An eight minute interview with Mike Conway and then Mark Lang goes over how he wrote, directed, edited, scored and starred in the movie. He talks about the two week shoot in Tuscon, paying the actors fifty dollars a day and feeding them cheap sandwiches and chips, the film's VHS distribution history via Raedon Entertainment, how Conway cast the film, locations, Lang's character and what it was like playing a villain, his work on Hey Dude, other work that he's done in his career including some work on Sonic The Hedgehog.
The disc also includes four short films that Conway has directed in more recent times (these aren’t older camcorder or film projects but clearly shot on digital HD video), the first of which is a seven minute movie called Bug Complex where a poor woman deals with one of the worst cockroach infestations you’re ever likely to see.

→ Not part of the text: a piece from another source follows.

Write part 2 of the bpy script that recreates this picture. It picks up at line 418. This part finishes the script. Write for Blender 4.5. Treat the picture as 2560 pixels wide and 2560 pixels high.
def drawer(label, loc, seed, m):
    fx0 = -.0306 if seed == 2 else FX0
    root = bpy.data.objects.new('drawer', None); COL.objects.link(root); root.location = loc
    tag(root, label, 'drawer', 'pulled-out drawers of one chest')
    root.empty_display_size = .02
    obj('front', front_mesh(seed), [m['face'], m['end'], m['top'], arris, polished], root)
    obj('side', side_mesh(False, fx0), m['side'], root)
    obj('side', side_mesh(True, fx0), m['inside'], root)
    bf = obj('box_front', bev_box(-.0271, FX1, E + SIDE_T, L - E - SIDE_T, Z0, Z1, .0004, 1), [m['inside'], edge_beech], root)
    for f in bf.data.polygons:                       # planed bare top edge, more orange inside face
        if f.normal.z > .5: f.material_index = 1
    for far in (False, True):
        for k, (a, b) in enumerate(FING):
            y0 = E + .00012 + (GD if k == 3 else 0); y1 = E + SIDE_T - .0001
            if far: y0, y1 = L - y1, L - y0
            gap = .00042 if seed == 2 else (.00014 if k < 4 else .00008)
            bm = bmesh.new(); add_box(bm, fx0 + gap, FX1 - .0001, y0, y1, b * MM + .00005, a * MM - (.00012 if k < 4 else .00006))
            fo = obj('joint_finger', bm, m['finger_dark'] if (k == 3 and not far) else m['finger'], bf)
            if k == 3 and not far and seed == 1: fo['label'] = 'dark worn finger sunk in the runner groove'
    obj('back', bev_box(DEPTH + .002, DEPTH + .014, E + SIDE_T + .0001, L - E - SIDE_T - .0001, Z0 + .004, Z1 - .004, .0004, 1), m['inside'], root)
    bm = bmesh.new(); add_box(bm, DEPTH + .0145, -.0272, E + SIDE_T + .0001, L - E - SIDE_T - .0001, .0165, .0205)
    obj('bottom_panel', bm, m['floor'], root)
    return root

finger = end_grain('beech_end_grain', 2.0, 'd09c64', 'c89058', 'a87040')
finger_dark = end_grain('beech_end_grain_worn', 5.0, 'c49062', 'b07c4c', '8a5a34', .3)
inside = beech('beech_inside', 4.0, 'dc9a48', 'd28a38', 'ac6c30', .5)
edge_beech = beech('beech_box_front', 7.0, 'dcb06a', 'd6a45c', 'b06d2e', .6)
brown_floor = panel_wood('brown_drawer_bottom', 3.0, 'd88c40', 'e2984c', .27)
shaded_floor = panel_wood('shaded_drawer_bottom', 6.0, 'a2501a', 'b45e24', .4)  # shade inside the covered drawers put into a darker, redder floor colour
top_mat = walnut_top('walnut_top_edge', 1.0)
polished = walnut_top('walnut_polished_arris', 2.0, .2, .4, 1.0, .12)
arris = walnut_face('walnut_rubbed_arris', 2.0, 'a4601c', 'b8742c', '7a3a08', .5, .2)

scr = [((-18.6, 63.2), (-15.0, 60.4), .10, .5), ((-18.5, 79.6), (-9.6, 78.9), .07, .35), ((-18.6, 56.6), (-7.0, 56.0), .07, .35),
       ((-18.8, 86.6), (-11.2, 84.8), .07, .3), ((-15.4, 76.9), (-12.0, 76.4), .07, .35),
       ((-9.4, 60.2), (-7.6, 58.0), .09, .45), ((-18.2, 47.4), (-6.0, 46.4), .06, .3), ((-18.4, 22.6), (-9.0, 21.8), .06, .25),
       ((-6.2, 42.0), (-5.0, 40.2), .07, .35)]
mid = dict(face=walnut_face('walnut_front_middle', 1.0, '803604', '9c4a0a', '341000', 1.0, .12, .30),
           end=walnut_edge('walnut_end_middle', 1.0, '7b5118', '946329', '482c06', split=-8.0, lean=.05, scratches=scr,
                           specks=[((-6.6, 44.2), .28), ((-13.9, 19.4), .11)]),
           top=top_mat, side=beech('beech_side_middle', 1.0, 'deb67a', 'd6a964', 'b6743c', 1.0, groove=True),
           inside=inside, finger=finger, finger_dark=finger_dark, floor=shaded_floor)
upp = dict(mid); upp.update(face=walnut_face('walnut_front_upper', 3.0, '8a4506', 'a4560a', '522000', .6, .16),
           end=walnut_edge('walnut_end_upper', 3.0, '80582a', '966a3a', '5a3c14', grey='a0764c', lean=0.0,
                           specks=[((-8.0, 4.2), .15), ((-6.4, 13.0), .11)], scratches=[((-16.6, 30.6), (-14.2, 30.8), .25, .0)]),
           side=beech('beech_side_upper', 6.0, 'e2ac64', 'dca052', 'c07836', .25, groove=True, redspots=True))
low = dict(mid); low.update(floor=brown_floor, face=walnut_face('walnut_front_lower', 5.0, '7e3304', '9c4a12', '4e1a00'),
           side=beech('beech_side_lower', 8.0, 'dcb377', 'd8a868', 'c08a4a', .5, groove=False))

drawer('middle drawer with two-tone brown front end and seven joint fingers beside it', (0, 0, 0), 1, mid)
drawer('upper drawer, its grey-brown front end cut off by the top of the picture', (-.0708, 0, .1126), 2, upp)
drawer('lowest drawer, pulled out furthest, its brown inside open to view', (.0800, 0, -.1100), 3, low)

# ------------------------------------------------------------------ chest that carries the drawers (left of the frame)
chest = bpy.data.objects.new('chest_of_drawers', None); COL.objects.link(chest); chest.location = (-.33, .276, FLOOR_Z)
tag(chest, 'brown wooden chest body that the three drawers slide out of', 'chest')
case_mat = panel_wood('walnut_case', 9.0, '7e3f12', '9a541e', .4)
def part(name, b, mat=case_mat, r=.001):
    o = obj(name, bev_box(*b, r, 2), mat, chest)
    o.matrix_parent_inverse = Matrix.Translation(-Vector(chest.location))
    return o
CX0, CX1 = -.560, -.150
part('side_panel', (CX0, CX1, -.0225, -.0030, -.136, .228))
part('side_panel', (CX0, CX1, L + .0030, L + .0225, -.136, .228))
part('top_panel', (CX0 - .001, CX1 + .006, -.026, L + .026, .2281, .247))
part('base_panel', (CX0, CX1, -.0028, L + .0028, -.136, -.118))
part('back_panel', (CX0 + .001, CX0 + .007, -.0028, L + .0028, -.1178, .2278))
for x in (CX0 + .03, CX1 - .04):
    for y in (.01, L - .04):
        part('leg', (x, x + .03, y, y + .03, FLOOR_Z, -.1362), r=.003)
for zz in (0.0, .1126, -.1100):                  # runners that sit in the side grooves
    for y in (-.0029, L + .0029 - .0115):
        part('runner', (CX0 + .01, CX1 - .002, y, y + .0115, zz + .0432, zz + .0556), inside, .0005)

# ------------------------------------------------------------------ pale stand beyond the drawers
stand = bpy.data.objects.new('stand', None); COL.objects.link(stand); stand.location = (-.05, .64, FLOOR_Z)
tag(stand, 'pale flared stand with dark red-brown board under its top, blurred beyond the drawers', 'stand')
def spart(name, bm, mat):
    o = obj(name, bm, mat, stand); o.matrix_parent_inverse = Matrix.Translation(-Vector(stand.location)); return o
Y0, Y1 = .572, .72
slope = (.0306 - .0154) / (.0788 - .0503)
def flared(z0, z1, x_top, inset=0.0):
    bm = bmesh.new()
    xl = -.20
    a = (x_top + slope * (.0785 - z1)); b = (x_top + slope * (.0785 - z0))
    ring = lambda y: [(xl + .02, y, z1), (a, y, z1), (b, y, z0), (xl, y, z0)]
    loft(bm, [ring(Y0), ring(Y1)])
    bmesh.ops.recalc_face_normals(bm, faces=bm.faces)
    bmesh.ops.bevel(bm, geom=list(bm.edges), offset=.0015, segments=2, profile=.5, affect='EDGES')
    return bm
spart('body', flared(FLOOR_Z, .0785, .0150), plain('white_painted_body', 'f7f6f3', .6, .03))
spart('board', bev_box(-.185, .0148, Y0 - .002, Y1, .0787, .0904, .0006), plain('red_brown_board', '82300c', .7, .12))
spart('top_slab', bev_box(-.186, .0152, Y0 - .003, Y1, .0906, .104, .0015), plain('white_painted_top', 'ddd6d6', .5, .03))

The four minute Contingency Plan, starring Mike and Sheila Conway, ties into the feature as it’s playing on a television in the background as a couple solves an argument in a very unorthodox manner. Roadkill, which runs thirteen minutes, is a quick crime story in which three characters try and sort out some very specific problems. The last of the shorts is the seven minute Tequila, where a drinking game quickly spirals out of control. Conway stars in this one as well. Each of these is pretty entertaining and worth checking out.
Finishing up the disc is the original home video trailer, menus and chapter selection options.
The Black Crystal - The Final Word:
The Black Crystal… somehow it all works. This movie is nicely paced, the soundtrack is fantastic and it features some pretty fun performances and neat no-budget gore to compliment a wonky plot that’s actually pretty good at holding our attention. The Blu-ray release from AGFA looks as good as it probably can, which is fine if not amazing, but the extras are plentiful and interesting. Recommended.